The AF joystick allows one to easily place an AF box within the Phase Detect region of the sensor, which covers 50% of the frame horizontally and 75% vertically. You can also use the touchscreen to do this. For best results, keep your AF points or area within this region.


Out of camera JPEG shot using the Astia/Soft Film Simulation. ISO 6400 | 1/180 sec | F2 | 23mm

For dedicated landscape shooter, the 24MP APS-C chip used in the X-E3 may not be enough resolution. Still, Raw files have good dynamic range, allowing users to brighten shots taken at lower ISOs in post, with little noise penalty, while retaining highlights. And when shooting JPEGs, the camera has Dynamic range modes that essentially do the same thing for you automatically. Speaking of which, for the more casual landscape shooter, the camera's outstanding JPEG color make it an appealing choice. And the mode dial includes a bulb mode, useful for astrophotography and there is a panorama mode as well.

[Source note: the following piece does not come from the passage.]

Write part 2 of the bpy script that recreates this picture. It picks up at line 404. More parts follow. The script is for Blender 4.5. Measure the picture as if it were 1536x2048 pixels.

Unlike some of its peers from other brands, there is no sensor stabilization in the X-E3, though many Fujifilm lenses offer IS. If you are looking to tripod mount that camera, it's worth noting that the socket is off-center from the lens, and one can not access the battery/card door while mounted.


The X-E3 has the ability to shoot 4K video at up to 30p and Full HD video at up to 60p, but its fixed screen and lack of a headphone jack mean there are cameras better-suited for video capture. Still, 4K video quality is competitive, as is the Full HD video quality. Most casual users will be pleased with what the quality they get.

The touchscreen is useful for selecting a point of focus during video capture and the camera does a surprisingly good job avoiding hunting when using AF-C in video mode. Face Detect can be used, with decent results when shooting Full HD, but is not available in 4K. Plus it has a built-in 2.5mm mic jack.